Exercise description
Scan the material and copy every line in which "that" appears.

Dataset excerpt
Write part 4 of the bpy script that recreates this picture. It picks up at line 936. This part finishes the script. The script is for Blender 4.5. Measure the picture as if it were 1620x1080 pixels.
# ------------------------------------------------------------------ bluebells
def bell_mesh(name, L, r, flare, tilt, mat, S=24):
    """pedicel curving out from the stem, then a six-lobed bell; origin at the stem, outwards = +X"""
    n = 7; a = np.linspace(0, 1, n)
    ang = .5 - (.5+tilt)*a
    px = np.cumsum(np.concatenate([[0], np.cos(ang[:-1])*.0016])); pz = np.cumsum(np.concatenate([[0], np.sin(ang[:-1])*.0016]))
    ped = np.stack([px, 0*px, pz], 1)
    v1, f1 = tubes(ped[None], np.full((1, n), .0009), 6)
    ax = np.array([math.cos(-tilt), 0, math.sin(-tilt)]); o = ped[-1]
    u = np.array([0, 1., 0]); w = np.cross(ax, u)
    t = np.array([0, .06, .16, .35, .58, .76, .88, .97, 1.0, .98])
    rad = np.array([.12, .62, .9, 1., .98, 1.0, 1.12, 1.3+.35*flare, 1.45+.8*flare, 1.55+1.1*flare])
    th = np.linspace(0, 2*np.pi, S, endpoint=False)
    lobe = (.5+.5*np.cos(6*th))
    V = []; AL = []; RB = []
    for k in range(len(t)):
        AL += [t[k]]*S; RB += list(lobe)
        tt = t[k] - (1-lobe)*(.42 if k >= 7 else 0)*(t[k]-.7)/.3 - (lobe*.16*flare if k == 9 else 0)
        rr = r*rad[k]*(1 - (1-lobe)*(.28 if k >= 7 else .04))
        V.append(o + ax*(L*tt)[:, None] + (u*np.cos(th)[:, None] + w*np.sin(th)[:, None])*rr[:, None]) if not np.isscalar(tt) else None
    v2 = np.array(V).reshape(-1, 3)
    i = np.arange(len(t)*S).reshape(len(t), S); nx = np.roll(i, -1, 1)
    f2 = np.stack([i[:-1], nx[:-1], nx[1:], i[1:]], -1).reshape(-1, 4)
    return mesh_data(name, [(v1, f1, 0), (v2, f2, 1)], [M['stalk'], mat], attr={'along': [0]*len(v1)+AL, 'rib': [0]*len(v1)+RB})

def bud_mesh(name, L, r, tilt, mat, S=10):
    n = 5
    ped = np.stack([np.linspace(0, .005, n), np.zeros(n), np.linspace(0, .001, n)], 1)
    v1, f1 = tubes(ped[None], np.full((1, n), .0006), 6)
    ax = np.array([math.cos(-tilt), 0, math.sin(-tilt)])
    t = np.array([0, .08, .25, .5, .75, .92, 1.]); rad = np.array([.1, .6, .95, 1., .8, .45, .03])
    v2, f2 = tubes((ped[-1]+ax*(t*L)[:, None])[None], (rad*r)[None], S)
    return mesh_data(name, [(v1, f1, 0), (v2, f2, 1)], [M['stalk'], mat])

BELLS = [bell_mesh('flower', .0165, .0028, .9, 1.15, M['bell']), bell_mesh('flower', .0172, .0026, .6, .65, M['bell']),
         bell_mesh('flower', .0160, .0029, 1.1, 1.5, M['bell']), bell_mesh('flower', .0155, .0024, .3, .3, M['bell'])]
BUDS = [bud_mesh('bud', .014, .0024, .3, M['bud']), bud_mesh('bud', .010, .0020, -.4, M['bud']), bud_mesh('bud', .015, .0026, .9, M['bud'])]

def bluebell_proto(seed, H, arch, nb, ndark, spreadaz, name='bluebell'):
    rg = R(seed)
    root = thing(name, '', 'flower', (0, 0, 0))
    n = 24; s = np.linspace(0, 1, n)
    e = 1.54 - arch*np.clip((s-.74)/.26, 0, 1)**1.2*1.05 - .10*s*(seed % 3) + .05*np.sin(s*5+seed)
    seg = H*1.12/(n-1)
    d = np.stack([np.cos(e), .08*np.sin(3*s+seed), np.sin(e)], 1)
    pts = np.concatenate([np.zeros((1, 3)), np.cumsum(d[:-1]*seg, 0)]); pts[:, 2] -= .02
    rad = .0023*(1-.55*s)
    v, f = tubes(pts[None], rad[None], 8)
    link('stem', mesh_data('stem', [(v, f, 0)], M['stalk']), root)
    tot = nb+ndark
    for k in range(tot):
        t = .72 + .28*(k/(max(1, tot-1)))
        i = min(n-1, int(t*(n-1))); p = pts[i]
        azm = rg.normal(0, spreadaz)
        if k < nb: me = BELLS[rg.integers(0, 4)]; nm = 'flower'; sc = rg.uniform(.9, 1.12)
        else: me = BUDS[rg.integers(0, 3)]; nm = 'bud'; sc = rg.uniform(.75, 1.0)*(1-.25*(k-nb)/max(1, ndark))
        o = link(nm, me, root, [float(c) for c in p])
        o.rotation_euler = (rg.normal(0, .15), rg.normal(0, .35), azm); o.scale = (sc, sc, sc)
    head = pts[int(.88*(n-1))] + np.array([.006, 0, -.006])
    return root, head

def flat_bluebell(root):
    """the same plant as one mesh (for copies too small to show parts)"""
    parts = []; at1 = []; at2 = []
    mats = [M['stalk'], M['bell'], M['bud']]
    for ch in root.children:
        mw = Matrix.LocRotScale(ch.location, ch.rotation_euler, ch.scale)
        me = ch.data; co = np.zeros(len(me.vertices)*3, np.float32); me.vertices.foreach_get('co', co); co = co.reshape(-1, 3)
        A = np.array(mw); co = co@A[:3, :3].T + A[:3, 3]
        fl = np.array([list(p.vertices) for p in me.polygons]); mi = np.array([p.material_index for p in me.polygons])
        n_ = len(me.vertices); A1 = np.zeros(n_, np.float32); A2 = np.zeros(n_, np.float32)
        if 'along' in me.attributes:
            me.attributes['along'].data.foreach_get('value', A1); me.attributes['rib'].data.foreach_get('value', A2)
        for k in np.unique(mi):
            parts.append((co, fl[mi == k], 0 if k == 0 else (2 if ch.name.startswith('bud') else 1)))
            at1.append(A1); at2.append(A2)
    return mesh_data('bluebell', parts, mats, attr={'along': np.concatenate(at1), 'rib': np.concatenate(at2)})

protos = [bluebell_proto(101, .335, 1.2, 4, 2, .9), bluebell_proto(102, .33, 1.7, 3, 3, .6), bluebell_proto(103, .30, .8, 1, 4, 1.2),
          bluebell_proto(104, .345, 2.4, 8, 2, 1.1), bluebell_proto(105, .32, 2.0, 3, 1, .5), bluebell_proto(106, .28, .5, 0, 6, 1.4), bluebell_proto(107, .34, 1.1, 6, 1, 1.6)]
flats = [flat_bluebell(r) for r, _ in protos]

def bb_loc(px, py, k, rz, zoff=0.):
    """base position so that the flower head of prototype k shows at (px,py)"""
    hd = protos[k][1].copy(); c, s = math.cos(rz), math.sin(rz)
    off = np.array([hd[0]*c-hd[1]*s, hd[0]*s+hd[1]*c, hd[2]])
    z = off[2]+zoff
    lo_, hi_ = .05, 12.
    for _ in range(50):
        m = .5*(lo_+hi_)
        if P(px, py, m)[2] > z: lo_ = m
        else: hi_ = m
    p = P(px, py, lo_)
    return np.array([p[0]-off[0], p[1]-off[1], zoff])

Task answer
Write part 4 of the bpy script that recreates this picture. It picks up at line 936. This part finishes the script. The script is for Blender 4.5. Measure the picture as if it were 1620x1080 pixels.
    """base position so that the flower head of prototype k shows at (px,py)"""